Records from a data source
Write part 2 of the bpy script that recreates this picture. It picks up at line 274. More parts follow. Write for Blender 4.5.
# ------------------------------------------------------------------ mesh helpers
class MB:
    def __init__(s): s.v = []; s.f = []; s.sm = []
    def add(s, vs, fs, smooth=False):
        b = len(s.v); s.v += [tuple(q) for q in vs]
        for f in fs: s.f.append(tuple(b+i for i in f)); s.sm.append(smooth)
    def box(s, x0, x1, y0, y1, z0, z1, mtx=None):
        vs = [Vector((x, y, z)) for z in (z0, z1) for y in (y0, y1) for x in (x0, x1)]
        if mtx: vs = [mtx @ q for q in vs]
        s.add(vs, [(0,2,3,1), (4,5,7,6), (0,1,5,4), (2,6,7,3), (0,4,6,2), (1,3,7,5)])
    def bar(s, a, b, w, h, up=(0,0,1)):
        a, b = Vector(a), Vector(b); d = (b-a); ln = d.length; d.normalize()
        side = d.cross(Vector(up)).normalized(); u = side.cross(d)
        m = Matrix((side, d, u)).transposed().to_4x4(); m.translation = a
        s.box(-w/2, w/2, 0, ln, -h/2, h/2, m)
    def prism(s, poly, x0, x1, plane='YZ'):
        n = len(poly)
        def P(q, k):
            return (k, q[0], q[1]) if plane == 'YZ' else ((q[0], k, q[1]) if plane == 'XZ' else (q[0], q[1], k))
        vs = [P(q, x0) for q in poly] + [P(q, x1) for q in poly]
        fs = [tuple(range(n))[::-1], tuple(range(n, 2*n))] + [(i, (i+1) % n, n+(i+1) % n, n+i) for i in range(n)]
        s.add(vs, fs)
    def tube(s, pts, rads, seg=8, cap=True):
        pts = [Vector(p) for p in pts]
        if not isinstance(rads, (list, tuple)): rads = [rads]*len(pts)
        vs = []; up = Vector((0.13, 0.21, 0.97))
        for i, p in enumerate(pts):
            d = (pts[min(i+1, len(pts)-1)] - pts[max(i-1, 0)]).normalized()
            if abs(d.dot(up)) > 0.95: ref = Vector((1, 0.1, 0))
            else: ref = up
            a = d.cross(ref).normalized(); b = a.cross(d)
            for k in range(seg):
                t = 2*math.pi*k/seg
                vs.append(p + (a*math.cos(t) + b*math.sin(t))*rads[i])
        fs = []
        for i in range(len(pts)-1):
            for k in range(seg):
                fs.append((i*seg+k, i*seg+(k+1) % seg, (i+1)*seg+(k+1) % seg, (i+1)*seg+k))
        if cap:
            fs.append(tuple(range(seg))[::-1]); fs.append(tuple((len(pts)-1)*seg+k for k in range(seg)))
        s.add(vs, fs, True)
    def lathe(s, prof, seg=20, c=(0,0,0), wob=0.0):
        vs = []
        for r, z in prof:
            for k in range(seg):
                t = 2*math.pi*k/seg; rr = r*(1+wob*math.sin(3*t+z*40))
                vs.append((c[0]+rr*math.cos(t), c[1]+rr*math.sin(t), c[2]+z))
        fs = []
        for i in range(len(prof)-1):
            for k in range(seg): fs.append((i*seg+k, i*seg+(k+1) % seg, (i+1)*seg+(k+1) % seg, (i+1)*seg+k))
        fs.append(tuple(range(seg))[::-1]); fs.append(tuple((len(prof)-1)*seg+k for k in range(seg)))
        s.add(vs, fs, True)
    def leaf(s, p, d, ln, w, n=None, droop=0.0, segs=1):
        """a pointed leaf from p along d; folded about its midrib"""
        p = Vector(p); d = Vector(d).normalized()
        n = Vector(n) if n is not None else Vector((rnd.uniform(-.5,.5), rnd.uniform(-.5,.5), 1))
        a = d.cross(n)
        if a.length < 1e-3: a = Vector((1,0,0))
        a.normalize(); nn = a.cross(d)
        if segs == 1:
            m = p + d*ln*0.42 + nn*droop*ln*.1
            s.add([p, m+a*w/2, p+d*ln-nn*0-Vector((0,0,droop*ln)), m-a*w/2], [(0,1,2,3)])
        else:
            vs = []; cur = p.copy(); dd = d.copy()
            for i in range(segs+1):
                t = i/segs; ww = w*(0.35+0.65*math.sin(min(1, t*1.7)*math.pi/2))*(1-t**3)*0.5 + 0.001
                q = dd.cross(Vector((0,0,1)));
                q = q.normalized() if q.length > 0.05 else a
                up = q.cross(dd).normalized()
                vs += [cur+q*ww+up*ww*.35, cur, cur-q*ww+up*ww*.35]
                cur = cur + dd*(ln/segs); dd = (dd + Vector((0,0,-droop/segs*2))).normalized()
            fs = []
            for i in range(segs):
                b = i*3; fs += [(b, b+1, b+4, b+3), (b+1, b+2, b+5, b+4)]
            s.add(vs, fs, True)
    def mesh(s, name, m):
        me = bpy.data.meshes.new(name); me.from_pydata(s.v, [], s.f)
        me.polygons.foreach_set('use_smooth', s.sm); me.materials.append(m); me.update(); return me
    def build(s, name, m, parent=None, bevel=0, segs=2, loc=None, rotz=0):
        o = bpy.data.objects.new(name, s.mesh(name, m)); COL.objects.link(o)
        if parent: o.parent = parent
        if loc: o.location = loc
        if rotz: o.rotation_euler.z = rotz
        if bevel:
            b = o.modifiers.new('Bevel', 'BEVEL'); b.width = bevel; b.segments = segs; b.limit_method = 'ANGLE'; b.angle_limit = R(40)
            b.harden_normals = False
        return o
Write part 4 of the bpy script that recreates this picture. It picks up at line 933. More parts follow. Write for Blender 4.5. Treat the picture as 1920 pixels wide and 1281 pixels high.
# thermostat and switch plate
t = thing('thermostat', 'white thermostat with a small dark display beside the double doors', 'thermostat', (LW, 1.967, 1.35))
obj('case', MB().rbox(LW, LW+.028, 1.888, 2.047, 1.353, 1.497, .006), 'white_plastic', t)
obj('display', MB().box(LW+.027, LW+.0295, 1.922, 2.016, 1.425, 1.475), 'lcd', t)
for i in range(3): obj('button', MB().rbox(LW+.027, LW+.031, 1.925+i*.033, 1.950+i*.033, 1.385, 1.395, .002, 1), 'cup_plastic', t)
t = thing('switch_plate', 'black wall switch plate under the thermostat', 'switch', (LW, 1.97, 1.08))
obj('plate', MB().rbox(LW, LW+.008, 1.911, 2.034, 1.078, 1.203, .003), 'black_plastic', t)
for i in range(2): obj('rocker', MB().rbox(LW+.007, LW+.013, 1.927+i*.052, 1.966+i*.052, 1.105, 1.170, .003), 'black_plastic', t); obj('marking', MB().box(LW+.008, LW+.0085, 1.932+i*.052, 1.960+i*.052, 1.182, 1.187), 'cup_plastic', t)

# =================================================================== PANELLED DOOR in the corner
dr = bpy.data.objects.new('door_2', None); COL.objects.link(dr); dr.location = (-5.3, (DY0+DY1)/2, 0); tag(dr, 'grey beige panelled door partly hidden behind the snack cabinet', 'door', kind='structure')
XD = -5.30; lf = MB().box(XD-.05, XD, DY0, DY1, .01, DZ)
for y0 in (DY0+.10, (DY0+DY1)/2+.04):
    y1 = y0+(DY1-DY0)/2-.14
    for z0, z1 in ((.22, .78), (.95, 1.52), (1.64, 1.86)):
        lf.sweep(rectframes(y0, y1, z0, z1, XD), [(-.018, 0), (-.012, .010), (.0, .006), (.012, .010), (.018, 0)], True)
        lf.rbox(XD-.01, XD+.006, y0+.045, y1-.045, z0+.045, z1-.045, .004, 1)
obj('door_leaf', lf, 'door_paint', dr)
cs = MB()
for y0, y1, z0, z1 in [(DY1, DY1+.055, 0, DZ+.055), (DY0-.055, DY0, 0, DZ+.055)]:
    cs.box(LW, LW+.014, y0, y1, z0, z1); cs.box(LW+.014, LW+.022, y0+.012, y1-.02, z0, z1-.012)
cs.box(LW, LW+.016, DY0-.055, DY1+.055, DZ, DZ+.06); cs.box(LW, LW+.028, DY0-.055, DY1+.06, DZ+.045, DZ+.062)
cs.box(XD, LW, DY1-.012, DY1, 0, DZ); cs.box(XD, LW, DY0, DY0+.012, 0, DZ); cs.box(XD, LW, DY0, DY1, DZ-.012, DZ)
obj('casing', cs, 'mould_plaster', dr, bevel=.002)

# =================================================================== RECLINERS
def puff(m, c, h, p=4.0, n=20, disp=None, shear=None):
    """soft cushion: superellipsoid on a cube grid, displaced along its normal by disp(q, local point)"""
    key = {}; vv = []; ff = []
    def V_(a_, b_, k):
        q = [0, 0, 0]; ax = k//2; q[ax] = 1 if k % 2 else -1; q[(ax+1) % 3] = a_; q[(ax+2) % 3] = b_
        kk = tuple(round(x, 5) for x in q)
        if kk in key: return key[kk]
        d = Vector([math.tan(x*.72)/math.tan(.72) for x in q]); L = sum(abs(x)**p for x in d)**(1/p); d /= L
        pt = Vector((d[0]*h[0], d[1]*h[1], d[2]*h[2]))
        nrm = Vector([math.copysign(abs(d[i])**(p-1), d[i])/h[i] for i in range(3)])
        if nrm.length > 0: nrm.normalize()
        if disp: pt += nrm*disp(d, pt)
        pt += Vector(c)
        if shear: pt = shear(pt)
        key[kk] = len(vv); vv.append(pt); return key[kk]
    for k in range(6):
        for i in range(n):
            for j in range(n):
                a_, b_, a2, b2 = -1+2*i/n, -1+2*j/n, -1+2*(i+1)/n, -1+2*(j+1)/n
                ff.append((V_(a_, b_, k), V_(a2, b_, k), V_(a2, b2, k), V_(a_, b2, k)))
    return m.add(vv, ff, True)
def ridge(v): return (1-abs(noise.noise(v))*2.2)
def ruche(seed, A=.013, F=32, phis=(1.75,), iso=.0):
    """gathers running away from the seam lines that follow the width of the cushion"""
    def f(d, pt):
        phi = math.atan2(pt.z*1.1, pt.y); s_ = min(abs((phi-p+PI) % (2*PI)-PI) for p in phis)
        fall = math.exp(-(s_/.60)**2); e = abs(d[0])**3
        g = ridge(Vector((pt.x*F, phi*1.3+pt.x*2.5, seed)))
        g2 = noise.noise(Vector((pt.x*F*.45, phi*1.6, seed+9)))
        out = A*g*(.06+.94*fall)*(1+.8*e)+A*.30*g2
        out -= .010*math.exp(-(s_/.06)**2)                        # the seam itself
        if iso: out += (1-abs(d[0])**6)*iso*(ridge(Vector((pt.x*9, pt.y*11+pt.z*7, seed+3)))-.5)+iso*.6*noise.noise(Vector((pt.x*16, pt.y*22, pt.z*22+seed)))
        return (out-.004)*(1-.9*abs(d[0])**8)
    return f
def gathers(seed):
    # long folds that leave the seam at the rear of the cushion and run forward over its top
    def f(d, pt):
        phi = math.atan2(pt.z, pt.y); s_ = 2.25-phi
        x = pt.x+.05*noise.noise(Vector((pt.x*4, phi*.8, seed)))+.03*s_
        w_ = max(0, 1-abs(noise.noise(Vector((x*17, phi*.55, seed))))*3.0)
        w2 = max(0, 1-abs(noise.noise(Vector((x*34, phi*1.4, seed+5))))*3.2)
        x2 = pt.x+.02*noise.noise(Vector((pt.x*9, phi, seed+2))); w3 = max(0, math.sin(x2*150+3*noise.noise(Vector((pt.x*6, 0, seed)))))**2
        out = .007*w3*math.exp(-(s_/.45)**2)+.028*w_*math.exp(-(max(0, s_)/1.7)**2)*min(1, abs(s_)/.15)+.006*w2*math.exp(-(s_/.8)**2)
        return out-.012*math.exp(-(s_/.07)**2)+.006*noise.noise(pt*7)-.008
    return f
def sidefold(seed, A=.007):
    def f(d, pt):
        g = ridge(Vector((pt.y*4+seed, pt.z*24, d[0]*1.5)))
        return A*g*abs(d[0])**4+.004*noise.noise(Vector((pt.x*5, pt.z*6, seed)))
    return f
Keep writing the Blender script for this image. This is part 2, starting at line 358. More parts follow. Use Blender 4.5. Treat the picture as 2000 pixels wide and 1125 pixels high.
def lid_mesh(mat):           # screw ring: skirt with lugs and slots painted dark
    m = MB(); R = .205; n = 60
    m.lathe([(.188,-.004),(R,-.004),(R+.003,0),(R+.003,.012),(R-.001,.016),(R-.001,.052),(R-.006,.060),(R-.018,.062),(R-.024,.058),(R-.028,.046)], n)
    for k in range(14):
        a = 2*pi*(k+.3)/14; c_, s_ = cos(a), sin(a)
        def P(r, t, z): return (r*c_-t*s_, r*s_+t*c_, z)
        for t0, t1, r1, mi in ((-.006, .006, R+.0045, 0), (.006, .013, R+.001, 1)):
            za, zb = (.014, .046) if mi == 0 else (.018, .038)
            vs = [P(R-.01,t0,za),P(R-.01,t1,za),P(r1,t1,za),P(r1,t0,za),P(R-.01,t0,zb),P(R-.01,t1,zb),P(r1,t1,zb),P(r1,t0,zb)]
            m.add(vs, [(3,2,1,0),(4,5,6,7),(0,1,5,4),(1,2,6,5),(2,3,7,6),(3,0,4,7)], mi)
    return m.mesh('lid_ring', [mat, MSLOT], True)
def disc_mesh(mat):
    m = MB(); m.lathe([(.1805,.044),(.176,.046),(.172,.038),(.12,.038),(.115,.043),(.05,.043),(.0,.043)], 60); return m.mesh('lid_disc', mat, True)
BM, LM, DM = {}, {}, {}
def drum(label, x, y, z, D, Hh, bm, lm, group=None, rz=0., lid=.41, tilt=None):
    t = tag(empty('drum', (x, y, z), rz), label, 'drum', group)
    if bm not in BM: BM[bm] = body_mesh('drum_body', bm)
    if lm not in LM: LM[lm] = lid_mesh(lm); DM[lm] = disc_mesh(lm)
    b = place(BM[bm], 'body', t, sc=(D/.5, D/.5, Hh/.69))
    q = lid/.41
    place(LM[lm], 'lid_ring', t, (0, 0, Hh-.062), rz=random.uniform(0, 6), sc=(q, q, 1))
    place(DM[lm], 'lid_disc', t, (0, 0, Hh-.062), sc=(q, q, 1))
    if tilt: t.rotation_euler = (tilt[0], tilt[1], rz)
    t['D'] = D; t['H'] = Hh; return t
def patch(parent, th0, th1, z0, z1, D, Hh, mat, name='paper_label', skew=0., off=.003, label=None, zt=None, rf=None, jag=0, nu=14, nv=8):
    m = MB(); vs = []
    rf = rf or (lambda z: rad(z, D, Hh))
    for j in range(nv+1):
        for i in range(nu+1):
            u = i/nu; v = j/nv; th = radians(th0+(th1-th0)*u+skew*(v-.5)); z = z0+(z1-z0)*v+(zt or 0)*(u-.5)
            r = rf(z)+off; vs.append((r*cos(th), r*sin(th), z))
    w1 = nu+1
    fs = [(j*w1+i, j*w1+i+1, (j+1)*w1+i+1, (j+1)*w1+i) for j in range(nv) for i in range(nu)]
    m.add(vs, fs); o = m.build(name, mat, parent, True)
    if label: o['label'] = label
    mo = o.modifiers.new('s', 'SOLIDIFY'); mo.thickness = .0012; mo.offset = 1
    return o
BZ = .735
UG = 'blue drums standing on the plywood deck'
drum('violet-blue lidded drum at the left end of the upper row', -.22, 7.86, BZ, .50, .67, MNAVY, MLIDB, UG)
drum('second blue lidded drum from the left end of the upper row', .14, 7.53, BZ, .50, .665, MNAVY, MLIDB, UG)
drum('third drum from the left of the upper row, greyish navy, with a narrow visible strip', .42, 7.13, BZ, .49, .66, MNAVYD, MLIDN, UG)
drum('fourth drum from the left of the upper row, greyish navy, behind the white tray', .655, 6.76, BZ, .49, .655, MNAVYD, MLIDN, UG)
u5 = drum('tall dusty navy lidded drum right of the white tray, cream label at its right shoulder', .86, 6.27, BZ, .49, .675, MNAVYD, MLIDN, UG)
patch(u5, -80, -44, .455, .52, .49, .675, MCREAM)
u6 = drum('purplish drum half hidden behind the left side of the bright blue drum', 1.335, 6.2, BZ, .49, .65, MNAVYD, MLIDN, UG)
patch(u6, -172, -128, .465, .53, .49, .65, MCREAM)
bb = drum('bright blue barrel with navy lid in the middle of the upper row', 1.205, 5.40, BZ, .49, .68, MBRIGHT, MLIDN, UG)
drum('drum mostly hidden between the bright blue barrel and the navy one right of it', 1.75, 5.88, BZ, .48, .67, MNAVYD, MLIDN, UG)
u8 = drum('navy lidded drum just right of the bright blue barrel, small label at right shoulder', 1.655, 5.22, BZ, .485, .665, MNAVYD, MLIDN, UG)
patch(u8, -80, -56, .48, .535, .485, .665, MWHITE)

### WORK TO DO
Transcribe each line of the data above, unaltered, from the one where "Write part 4" appears to the one where "1.187), 'cup_plastic', t)" appears, inclusive of both.

### REPLY TO THE EXERCISE
Write part 4 of the bpy script that recreates this picture. It picks up at line 933. More parts follow. Write for Blender 4.5. Treat the picture as 1920 pixels wide and 1281 pixels high.
# thermostat and switch plate
t = thing('thermostat', 'white thermostat with a small dark display beside the double doors', 'thermostat', (LW, 1.967, 1.35))
obj('case', MB().rbox(LW, LW+.028, 1.888, 2.047, 1.353, 1.497, .006), 'white_plastic', t)
obj('display', MB().box(LW+.027, LW+.0295, 1.922, 2.016, 1.425, 1.475), 'lcd', t)
for i in range(3): obj('button', MB().rbox(LW+.027, LW+.031, 1.925+i*.033, 1.950+i*.033, 1.385, 1.395, .002, 1), 'cup_plastic', t)
t = thing('switch_plate', 'black wall switch plate under the thermostat', 'switch', (LW, 1.97, 1.08))
obj('plate', MB().rbox(LW, LW+.008, 1.911, 2.034, 1.078, 1.203, .003), 'black_plastic', t)
for i in range(2): obj('rocker', MB().rbox(LW+.007, LW+.013, 1.927+i*.052, 1.966+i*.052, 1.105, 1.170, .003), 'black_plastic', t); obj('marking', MB().box(LW+.008, LW+.0085, 1.932+i*.052, 1.960+i*.052, 1.182, 1.187), 'cup_plastic', t)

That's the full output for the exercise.